Oh, Lord! My prayer is that I can live my life in a manner that is pleasing to YOU. That my life can somehow touch others….can somehow reflect enough of Your love and kindness that it points others to You. Help me to trust You with the details….the minutia, the day to day, the small decisions, the big choices…..help me to look to You when I come to the proverbial fork in the road and help me to take the path that You have prepared for me…..not the one I forge on my own. My machete is dull, the vegetation is dense and my sense of direction is pitiful and I will probably end up going in circles until I collapse of weariness if I strike out on my won through this jungle of a world. Shine the light of Your perfect love into my life and let me reflect it back to the world…..”You word is the lamp unto my feet and the light unto my path. Never will I fear, as long as You are near….please be near me till the end…….”
Like the bumper-sticker says, “Let go and Let God.” Sounds good on a bumper sticker…but it’s harder to live out day to day.
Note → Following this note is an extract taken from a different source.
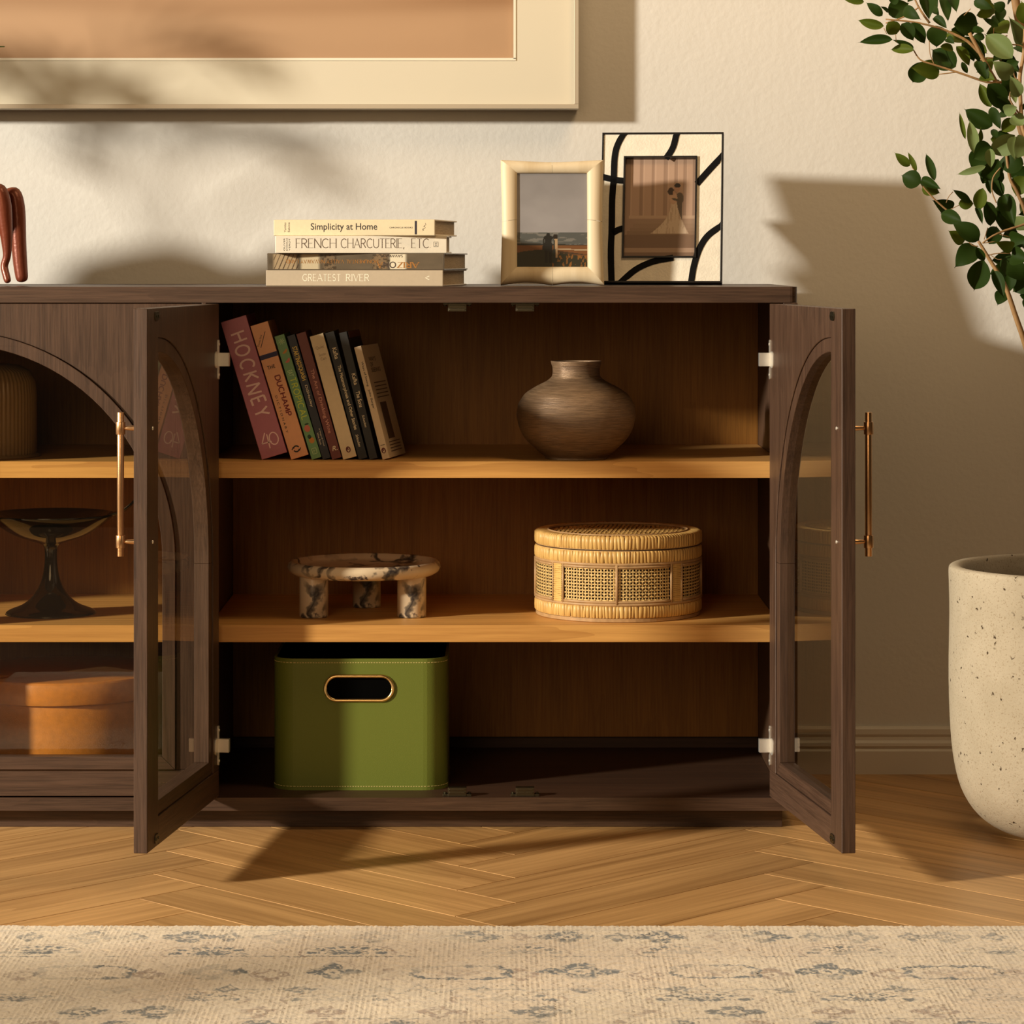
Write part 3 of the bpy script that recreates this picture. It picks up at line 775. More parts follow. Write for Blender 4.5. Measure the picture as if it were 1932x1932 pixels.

I find that I’m having to pray and ask for strength to let go…..because I just want to hold on tight. I want to pull and push and rearrange until everything suits ME. But that’s not the right way. I need to learn to bend and not break…..to stand and not stumble…..to believe and not doubt. Change is inevitable. Nothing lasts forever in this transient world…..not even the world itself. Meanwhile, I will try to continue to march on, humming my song and doing my best to trust that my future is secure and my anxiety is needless. God is in control.